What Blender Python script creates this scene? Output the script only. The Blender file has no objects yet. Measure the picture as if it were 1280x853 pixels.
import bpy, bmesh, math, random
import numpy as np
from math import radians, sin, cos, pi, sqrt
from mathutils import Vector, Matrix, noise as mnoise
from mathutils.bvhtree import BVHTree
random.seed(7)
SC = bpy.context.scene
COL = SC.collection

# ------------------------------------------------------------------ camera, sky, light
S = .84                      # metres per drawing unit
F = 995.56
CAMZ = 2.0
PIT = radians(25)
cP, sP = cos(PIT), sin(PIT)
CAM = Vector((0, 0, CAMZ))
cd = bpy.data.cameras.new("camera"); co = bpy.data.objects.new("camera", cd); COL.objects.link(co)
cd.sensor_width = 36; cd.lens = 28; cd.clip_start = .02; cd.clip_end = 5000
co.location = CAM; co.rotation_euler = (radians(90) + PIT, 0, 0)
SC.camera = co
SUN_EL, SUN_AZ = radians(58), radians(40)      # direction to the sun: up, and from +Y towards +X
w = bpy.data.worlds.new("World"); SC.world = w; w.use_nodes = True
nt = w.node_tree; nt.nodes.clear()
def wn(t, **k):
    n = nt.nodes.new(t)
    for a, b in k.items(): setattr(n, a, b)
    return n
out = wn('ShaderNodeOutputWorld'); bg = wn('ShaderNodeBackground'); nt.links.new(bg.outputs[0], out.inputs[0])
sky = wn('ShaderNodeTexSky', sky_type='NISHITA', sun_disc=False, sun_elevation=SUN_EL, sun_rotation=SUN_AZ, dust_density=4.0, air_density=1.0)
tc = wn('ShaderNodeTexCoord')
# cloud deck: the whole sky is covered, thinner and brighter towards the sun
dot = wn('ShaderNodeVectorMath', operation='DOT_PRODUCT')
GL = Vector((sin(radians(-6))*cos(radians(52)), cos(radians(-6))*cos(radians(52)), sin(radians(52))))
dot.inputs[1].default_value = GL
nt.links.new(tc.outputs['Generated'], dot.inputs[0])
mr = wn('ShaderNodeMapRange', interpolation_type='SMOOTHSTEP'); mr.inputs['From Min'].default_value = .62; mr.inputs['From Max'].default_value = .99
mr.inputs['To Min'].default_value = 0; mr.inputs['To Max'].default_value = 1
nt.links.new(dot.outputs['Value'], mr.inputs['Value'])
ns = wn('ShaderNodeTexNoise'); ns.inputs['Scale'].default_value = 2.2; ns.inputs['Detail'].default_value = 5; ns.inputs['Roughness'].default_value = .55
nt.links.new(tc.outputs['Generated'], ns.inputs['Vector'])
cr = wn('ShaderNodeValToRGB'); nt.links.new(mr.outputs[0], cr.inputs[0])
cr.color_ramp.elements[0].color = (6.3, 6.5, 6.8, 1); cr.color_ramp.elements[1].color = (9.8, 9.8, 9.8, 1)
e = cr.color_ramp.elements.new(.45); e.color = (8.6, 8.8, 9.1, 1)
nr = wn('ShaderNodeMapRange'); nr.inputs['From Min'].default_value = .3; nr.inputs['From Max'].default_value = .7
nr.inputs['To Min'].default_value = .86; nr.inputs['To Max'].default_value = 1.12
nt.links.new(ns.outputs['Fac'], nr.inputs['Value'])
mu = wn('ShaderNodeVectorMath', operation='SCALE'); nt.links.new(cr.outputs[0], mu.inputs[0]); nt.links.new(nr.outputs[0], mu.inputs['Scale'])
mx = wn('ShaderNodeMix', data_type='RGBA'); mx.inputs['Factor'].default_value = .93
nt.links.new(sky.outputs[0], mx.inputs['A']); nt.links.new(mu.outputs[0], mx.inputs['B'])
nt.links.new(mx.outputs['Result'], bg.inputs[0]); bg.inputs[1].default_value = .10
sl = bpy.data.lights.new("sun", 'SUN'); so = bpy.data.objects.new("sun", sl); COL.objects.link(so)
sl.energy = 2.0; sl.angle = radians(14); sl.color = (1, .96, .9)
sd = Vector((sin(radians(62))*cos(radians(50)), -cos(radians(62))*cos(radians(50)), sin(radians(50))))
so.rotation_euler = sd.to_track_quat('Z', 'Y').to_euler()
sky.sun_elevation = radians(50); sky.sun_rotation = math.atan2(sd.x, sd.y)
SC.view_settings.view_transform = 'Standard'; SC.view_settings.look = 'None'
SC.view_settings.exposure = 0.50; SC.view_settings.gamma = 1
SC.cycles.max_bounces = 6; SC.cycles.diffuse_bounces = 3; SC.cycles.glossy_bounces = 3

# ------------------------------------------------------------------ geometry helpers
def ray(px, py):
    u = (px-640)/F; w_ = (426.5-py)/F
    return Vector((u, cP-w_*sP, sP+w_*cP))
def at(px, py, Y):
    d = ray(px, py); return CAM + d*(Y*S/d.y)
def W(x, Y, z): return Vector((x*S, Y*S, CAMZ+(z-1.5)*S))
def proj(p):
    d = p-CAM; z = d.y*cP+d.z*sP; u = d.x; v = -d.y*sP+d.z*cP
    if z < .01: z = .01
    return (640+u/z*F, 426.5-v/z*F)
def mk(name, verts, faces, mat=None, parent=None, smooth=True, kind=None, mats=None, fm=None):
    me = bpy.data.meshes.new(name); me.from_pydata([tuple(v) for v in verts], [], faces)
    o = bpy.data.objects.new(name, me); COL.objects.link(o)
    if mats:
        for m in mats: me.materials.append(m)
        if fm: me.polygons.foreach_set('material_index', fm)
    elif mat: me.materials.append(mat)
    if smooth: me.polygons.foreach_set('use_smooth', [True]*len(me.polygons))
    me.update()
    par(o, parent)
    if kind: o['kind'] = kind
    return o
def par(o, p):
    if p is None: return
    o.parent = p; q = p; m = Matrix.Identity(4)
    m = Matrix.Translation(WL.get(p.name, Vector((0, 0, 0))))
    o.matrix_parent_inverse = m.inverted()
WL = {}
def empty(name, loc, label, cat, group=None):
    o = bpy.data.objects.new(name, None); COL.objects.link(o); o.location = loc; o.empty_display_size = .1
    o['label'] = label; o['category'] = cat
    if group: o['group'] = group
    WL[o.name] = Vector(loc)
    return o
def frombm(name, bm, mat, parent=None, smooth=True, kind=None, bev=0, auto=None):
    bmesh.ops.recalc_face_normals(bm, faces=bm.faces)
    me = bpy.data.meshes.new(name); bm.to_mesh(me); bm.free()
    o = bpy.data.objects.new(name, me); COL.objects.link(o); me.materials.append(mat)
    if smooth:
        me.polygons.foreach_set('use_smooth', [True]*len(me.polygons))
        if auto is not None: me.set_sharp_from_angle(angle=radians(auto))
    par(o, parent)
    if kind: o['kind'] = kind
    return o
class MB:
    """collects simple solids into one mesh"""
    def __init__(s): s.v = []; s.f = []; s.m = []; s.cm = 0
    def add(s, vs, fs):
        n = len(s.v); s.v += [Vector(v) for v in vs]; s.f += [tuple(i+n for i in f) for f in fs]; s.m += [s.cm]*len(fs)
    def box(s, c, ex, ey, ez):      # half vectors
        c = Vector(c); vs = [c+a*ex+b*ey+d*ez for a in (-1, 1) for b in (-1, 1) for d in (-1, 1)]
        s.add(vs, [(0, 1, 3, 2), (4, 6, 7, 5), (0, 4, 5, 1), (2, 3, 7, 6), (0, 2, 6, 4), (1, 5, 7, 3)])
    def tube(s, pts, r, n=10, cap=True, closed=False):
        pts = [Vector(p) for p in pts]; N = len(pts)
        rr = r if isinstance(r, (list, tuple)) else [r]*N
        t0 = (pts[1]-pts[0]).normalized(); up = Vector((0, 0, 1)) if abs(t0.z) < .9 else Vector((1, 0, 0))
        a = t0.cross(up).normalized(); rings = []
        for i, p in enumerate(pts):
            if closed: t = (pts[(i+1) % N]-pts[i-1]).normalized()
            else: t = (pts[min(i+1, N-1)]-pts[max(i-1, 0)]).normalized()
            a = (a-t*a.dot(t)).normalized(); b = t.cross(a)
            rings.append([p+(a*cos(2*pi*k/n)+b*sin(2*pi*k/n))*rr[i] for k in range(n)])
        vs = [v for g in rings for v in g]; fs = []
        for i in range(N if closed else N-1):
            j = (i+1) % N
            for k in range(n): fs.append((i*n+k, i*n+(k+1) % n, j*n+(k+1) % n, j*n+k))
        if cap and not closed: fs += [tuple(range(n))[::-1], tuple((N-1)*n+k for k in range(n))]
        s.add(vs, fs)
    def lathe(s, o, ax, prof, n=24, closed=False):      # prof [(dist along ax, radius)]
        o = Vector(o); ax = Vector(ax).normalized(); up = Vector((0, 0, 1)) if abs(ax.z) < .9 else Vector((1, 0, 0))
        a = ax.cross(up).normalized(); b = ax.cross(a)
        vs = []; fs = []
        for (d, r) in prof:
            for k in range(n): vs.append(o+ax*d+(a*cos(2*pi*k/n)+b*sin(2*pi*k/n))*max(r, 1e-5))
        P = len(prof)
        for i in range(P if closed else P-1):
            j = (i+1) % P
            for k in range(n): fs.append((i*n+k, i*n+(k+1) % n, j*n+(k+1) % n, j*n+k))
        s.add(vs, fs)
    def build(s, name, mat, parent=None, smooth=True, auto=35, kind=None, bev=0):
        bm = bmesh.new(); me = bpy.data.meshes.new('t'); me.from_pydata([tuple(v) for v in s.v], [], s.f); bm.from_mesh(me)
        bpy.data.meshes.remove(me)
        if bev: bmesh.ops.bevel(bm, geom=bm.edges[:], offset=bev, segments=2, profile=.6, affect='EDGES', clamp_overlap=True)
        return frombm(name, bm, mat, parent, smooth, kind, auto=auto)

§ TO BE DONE
Tally the lines of the preceding listing in which the word "scene" appears; state nothing but the total.

§ PROBLEM SOLUTION
2